After Bowser sent her New Year's Eve request for help from the D.C. National Guard, the DOD memo says it approved sending 340 Guard members to support local officials. It further says that on Tuesday, Bowser delivered a letter confirming that Washington officials had all the support they needed.

But a spokesperson for Bowser's office told NBC News that it was McCarthy, not the mayor, who made the key decisions about the National Guard's response, including setting the number of personnel and establishing “that the guard members were not to move East of 9th Street NW," blocks away from the Capitol itself.

Once the mob was inside the Capitol, it took hours for the National Guard to arrive

At 1:26 p.m. Wednesday, with a mob of protesters about to push through police lines, the USCP ordered the Capitol evacuated. Eight minutes later, according to the DOD timeline, Bowser was on the phone with McCarthy requesting an “unspecified number of additional forces." Sund's call to Pentagon officials followed shortly thereafter.

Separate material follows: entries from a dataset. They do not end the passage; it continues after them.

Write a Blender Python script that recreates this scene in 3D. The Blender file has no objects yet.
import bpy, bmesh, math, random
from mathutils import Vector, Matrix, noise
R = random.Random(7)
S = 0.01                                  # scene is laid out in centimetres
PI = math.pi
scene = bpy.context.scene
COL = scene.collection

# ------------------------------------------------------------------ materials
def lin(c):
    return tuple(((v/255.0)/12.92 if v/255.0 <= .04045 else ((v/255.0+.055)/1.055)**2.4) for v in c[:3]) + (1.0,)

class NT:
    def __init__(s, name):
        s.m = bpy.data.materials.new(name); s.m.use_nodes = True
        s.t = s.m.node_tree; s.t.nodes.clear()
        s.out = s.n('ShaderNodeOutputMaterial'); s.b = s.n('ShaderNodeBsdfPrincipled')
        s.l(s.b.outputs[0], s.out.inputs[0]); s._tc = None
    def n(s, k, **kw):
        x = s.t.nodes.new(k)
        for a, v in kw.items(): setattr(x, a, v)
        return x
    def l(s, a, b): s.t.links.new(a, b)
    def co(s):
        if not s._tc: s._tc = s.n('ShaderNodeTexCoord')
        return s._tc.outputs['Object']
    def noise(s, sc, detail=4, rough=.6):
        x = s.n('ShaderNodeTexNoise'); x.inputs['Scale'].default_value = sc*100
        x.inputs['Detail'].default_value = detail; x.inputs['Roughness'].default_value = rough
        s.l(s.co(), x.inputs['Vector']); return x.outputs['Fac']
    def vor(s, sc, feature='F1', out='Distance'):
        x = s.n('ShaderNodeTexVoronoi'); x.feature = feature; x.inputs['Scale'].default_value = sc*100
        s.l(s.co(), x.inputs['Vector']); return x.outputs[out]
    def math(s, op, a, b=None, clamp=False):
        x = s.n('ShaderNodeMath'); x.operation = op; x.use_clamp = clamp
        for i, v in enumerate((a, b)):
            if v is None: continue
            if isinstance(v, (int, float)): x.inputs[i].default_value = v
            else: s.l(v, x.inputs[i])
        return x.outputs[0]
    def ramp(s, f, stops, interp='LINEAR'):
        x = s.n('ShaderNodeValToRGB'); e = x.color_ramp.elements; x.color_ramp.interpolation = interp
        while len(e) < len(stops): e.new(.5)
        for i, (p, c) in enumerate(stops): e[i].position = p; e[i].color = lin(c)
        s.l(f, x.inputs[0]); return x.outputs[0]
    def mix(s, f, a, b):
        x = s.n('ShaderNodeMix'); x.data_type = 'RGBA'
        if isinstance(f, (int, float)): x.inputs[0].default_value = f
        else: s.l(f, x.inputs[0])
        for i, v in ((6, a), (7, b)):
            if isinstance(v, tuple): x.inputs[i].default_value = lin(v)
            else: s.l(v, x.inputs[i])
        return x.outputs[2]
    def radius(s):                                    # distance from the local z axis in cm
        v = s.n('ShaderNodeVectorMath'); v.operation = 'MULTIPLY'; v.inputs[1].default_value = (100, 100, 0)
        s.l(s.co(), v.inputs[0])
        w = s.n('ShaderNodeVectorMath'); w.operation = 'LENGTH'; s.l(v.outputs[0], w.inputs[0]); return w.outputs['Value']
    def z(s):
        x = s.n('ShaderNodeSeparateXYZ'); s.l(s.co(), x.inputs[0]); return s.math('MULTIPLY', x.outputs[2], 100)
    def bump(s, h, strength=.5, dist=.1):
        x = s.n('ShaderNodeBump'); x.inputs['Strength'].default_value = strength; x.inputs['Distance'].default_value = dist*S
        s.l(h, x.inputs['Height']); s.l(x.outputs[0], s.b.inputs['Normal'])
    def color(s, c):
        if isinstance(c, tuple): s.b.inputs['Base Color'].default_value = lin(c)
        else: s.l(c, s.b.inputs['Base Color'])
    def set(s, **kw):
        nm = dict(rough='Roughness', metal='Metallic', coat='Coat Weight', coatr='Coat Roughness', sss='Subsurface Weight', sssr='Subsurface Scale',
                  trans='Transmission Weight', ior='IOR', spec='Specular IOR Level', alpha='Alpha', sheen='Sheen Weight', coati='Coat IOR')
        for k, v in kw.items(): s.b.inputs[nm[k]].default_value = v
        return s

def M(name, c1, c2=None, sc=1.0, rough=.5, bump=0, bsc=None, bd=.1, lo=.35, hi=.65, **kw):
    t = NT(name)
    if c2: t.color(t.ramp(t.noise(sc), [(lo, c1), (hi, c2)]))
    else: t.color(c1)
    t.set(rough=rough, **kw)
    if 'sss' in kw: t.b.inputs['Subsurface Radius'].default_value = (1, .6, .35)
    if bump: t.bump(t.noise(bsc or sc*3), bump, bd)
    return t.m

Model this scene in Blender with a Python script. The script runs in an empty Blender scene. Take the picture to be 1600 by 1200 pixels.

At 3 p.m., more than an hour after the mayor's call, Miller determined that D.C. National Guard forces were needed to reestablish control of the Capitol, and minutes later, he formally approved the full activation of the D.C. National Guard. At 5:02 p.m., 154 guard members left the D.C. Armory to head to the Capitol, where they arrived roughly 40 minutes later.

By 6:14 p.m., law enforcement had successfully established a perimeter around the west side of the Capitol, according to the memo, and at 8 p.m., Capitol Police declared the building secure.